• _Aim of the task_:
Please print all of the material below, word for word.

• _Source data_:
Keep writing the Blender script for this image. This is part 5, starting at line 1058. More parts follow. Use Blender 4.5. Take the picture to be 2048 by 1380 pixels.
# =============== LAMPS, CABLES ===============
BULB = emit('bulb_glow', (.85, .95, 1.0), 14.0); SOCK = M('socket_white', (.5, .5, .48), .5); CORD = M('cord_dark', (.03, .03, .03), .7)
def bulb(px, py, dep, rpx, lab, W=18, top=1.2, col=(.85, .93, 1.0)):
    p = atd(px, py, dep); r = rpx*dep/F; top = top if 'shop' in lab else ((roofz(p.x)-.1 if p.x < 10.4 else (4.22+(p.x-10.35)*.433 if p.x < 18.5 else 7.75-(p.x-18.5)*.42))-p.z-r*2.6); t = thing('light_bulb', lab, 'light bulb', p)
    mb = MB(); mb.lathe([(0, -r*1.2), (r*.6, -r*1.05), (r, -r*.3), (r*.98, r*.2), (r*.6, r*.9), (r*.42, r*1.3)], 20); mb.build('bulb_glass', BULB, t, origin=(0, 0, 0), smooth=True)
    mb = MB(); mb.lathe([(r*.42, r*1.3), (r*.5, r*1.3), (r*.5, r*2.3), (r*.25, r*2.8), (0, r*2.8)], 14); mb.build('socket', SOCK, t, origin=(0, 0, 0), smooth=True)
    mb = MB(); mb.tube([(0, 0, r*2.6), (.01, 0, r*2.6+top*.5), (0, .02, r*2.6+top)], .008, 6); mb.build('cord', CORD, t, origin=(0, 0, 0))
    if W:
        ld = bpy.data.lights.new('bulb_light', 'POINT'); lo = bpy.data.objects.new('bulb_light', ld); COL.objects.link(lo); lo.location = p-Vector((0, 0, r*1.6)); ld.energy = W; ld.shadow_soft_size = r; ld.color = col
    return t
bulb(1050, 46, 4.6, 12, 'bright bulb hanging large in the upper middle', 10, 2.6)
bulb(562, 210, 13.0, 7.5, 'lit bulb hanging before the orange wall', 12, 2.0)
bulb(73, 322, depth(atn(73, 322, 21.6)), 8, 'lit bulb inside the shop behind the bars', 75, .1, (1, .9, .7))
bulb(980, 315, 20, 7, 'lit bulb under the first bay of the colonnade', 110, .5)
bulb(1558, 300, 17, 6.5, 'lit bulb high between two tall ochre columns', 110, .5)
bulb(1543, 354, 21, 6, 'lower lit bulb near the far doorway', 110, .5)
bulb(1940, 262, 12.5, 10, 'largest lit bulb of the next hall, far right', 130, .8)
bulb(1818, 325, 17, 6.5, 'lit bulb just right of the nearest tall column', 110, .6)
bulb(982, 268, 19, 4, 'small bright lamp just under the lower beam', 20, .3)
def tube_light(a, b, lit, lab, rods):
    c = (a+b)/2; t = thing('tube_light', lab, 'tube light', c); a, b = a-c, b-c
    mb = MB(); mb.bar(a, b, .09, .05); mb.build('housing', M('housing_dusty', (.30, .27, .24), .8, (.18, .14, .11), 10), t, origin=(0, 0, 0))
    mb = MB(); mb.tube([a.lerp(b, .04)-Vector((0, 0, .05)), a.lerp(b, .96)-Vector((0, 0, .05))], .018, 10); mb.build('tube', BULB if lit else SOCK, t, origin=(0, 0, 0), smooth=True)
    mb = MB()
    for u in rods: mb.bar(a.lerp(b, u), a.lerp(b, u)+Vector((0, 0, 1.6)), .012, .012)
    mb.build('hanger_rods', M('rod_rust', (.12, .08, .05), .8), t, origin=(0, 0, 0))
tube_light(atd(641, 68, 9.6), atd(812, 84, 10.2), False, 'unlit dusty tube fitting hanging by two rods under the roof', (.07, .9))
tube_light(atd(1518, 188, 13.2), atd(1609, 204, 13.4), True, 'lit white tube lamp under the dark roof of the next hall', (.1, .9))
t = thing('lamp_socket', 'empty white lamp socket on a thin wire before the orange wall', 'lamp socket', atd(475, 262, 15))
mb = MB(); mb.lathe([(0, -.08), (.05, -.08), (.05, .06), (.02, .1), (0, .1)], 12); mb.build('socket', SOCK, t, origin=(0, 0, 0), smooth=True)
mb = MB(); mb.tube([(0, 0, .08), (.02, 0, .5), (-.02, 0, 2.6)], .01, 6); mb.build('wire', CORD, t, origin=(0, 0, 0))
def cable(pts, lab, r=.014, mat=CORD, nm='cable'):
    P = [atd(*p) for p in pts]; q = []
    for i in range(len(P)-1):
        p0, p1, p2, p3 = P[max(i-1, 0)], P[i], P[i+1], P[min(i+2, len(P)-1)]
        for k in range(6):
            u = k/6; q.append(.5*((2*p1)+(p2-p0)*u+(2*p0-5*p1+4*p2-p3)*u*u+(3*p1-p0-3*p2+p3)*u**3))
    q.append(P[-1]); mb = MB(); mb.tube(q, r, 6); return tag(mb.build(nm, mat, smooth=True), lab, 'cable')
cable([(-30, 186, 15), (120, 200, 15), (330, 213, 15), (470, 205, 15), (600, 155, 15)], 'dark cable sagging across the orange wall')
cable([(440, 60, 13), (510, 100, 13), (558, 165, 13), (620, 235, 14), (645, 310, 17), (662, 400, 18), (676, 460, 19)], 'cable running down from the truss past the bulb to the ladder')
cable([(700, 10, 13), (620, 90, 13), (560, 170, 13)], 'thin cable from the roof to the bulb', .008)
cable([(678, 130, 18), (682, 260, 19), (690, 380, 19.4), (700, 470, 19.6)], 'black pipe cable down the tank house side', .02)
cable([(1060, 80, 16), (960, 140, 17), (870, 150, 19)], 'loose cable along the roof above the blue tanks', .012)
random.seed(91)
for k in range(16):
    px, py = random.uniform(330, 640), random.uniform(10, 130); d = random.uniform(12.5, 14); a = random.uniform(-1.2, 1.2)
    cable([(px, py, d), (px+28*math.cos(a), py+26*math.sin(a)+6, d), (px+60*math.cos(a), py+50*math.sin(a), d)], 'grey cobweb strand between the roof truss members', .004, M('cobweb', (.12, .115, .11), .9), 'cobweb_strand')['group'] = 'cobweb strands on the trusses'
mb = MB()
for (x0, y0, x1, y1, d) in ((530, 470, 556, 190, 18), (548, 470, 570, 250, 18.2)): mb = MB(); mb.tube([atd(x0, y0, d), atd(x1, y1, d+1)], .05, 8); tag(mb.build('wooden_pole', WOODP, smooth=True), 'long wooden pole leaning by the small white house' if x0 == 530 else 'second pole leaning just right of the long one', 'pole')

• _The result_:
Keep writing the Blender script for this image. This is part 5, starting at line 1058. More parts follow. Use Blender 4.5. Take the picture to be 2048 by 1380 pixels.
# =============== LAMPS, CABLES ===============
BULB = emit('bulb_glow', (.85, .95, 1.0), 14.0); SOCK = M('socket_white', (.5, .5, .48), .5); CORD = M('cord_dark', (.03, .03, .03), .7)
def bulb(px, py, dep, rpx, lab, W=18, top=1.2, col=(.85, .93, 1.0)):
    p = atd(px, py, dep); r = rpx*dep/F; top = top if 'shop' in lab else ((roofz(p.x)-.1 if p.x < 10.4 else (4.22+(p.x-10.35)*.433 if p.x < 18.5 else 7.75-(p.x-18.5)*.42))-p.z-r*2.6); t = thing('light_bulb', lab, 'light bulb', p)
    mb = MB(); mb.lathe([(0, -r*1.2), (r*.6, -r*1.05), (r, -r*.3), (r*.98, r*.2), (r*.6, r*.9), (r*.42, r*1.3)], 20); mb.build('bulb_glass', BULB, t, origin=(0, 0, 0), smooth=True)
    mb = MB(); mb.lathe([(r*.42, r*1.3), (r*.5, r*1.3), (r*.5, r*2.3), (r*.25, r*2.8), (0, r*2.8)], 14); mb.build('socket', SOCK, t, origin=(0, 0, 0), smooth=True)
    mb = MB(); mb.tube([(0, 0, r*2.6), (.01, 0, r*2.6+top*.5), (0, .02, r*2.6+top)], .008, 6); mb.build('cord', CORD, t, origin=(0, 0, 0))
    if W:
        ld = bpy.data.lights.new('bulb_light', 'POINT'); lo = bpy.data.objects.new('bulb_light', ld); COL.objects.link(lo); lo.location = p-Vector((0, 0, r*1.6)); ld.energy = W; ld.shadow_soft_size = r; ld.color = col
    return t
bulb(1050, 46, 4.6, 12, 'bright bulb hanging large in the upper middle', 10, 2.6)
bulb(562, 210, 13.0, 7.5, 'lit bulb hanging before the orange wall', 12, 2.0)
bulb(73, 322, depth(atn(73, 322, 21.6)), 8, 'lit bulb inside the shop behind the bars', 75, .1, (1, .9, .7))
bulb(980, 315, 20, 7, 'lit bulb under the first bay of the colonnade', 110, .5)
bulb(1558, 300, 17, 6.5, 'lit bulb high between two tall ochre columns', 110, .5)
bulb(1543, 354, 21, 6, 'lower lit bulb near the far doorway', 110, .5)
bulb(1940, 262, 12.5, 10, 'largest lit bulb of the next hall, far right', 130, .8)
bulb(1818, 325, 17, 6.5, 'lit bulb just right of the nearest tall column', 110, .6)
bulb(982, 268, 19, 4, 'small bright lamp just under the lower beam', 20, .3)
def tube_light(a, b, lit, lab, rods):
    c = (a+b)/2; t = thing('tube_light', lab, 'tube light', c); a, b = a-c, b-c
    mb = MB(); mb.bar(a, b, .09, .05); mb.build('housing', M('housing_dusty', (.30, .27, .24), .8, (.18, .14, .11), 10), t, origin=(0, 0, 0))
    mb = MB(); mb.tube([a.lerp(b, .04)-Vector((0, 0, .05)), a.lerp(b, .96)-Vector((0, 0, .05))], .018, 10); mb.build('tube', BULB if lit else SOCK, t, origin=(0, 0, 0), smooth=True)
    mb = MB()
    for u in rods: mb.bar(a.lerp(b, u), a.lerp(b, u)+Vector((0, 0, 1.6)), .012, .012)
    mb.build('hanger_rods', M('rod_rust', (.12, .08, .05), .8), t, origin=(0, 0, 0))
tube_light(atd(641, 68, 9.6), atd(812, 84, 10.2), False, 'unlit dusty tube fitting hanging by two rods under the roof', (.07, .9))
tube_light(atd(1518, 188, 13.2), atd(1609, 204, 13.4), True, 'lit white tube lamp under the dark roof of the next hall', (.1, .9))
t = thing('lamp_socket', 'empty white lamp socket on a thin wire before the orange wall', 'lamp socket', atd(475, 262, 15))
mb = MB(); mb.lathe([(0, -.08), (.05, -.08), (.05, .06), (.02, .1), (0, .1)], 12); mb.build('socket', SOCK, t, origin=(0, 0, 0), smooth=True)
mb = MB(); mb.tube([(0, 0, .08), (.02, 0, .5), (-.02, 0, 2.6)], .01, 6); mb.build('wire', CORD, t, origin=(0, 0, 0))
def cable(pts, lab, r=.014, mat=CORD, nm='cable'):
    P = [atd(*p) for p in pts]; q = []
    for i in range(len(P)-1):
        p0, p1, p2, p3 = P[max(i-1, 0)], P[i], P[i+1], P[min(i+2, len(P)-1)]
        for k in range(6):
            u = k/6; q.append(.5*((2*p1)+(p2-p0)*u+(2*p0-5*p1+4*p2-p3)*u*u+(3*p1-p0-3*p2+p3)*u**3))
    q.append(P[-1]); mb = MB(); mb.tube(q, r, 6); return tag(mb.build(nm, mat, smooth=True), lab, 'cable')
cable([(-30, 186, 15), (120, 200, 15), (330, 213, 15), (470, 205, 15), (600, 155, 15)], 'dark cable sagging across the orange wall')
cable([(440, 60, 13), (510, 100, 13), (558, 165, 13), (620, 235, 14), (645, 310, 17), (662, 400, 18), (676, 460, 19)], 'cable running down from the truss past the bulb to the ladder')
cable([(700, 10, 13), (620, 90, 13), (560, 170, 13)], 'thin cable from the roof to the bulb', .008)
cable([(678, 130, 18), (682, 260, 19), (690, 380, 19.4), (700, 470, 19.6)], 'black pipe cable down the tank house side', .02)
cable([(1060, 80, 16), (960, 140, 17), (870, 150, 19)], 'loose cable along the roof above the blue tanks', .012)
random.seed(91)
for k in range(16):
    px, py = random.uniform(330, 640), random.uniform(10, 130); d = random.uniform(12.5, 14); a = random.uniform(-1.2, 1.2)
    cable([(px, py, d), (px+28*math.cos(a), py+26*math.sin(a)+6, d), (px+60*math.cos(a), py+50*math.sin(a), d)], 'grey cobweb strand between the roof truss members', .004, M('cobweb', (.12, .115, .11), .9), 'cobweb_strand')['group'] = 'cobweb strands on the trusses'
mb = MB()
for (x0, y0, x1, y1, d) in ((530, 470, 556, 190, 18), (548, 470, 570, 250, 18.2)): mb = MB(); mb.tube([atd(x0, y0, d), atd(x1, y1, d+1)], .05, 8); tag(mb.build('wooden_pole', WOODP, smooth=True), 'long wooden pole leaning by the small white house' if x0 == 530 else 'second pole leaning just right of the long one', 'pole')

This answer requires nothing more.